La abstención en las elecciones se valora de muy distintas maneras. Unos la ven como catastrófica; otros dicen que no es tan negativa, pues refleja que la gente está contenta, y que abstenerse de votar es otra forma de manifestarse.
No se puede disimular el problema de la falta de movilización de la ciudadanía y de la escasa empatía entre aparato político-mediático y sociedad. En Cataluña, estudiando todos los datos, puede concluirse que la política se ha dirigido a un 40% de la población, el porcentaje formado por quienes dicen sentirse catalanes o más catalanes que españoles.

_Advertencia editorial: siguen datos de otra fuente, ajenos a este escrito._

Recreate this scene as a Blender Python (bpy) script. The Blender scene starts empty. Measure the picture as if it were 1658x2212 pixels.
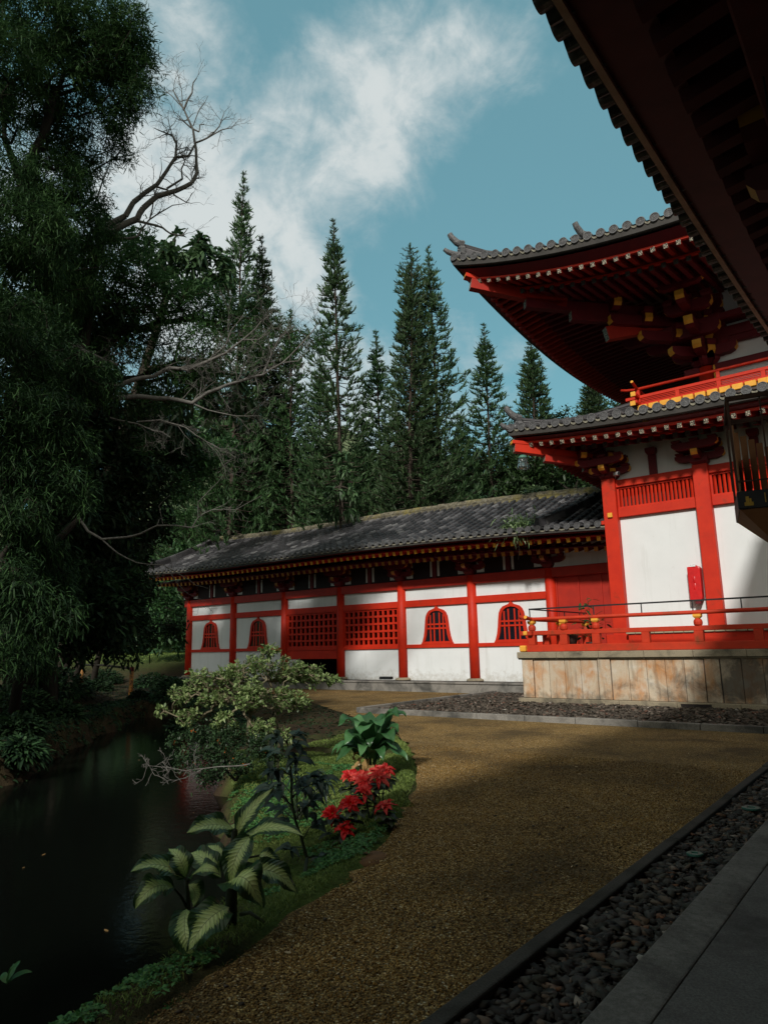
import bpy, bmesh, math, random
import numpy as np
from mathutils import Vector, Matrix
random.seed(7); RNG = np.random.default_rng(11)
SC = bpy.context.scene
COL = SC.collection
# ---------------------------------------------------------------- camera
CX, CY, F, CZ = 829.0, 1105.5, 1502.3136, 1.6
CM = np.array([[0.789375359632813, 0.6135800483017424, -0.020151077653532606],
               [-0.13342398069589487, 0.13942649495558143, -0.9812024734373954],
               [-0.5992366669186964, 0.777225692338096, 0.1919261321179026]])
def ray(px, py): return CM.T @ np.array([px-CX, py-CY, F])
def atd(px, py, D):
    p = ray(px, py)/F*D; return np.array([p[0], p[1], p[2]+CZ])
cam_d = bpy.data.cameras.new('camera'); cam = bpy.data.objects.new('camera', cam_d); COL.objects.link(cam)
R3 = Matrix([CM[0].tolist(), (-CM[1]).tolist(), (-CM[2]).tolist()]).transposed()
cam.matrix_world = Matrix.Translation((0, 0, CZ)) @ R3.to_4x4()
cam_d.sensor_fit = 'HORIZONTAL'; cam_d.sensor_width = 36.0; cam_d.lens = F/1658*36
cam_d.clip_start = 0.05; cam_d.clip_end = 3000
SC.camera = cam
# ---------------------------------------------------------------- tagging
def tag(o, label=None, cat=None, group=None, kind=None):
    if label: o['label'] = label
    if cat: o['category'] = cat
    if group: o['group'] = group
    if kind: o['kind'] = kind
    return o
def thing(name, label, cat, loc=(0,0,0), group=None):
    o = bpy.data.objects.new(name, None); COL.objects.link(o); o.location = loc
    o.empty_display_size = 0.3
    return tag(o, label, cat, group)
def link(name, me, mats=(), parent=None, loc=None, smooth=False):
    o = bpy.data.objects.new(name, me); COL.objects.link(o)
    for m in mats: me.materials.append(m)
    if smooth: me.polygons.foreach_set('use_smooth', [True]*len(me.polygons))
    if parent is not None:
        o.parent = parent
        if parent.type == 'EMPTY' and loc is None:
            o.location = -parent.location
        elif parent.parent is not None and loc is None:
            o.location = (0,0,0)
    if loc is not None: o.location = loc
    return o
def bevel(o, w=0.006, seg=1):
    m = o.modifiers.new('b', 'BEVEL'); m.width = w; m.segments = seg; m.limit_method = 'ANGLE'; m.angle_limit = 0.7
    return o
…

El resto es el que da la espalda a la política en las últimas convocatorias electorales.
Además, un escenario de crispación como el que tenemos no favorece la participación. Aunque en determinados momentos se haya rentabilizado, desacredita a la política y a los políticos.
¿Qué queda de la “pasión política”? ¿Por dónde detectas vectores con capacidad de transformación política, de articulación de alternativas, de propuestas innovadoras viables?
Es necesaria la recuperación de la política. El apogeo del individualismo en las últimas décadas, así como las presiones del poder económico, se han encontrado con un límite: problemas que la ciudadanía ha de afrontar insoslayablemente, y eso requiere de la política, que necesita siempre de un “pathos” para movilizar y conseguir sus objetivos. Es necesaria la política, y política democrática, para que nuestro mundo no se convierta en un casino global.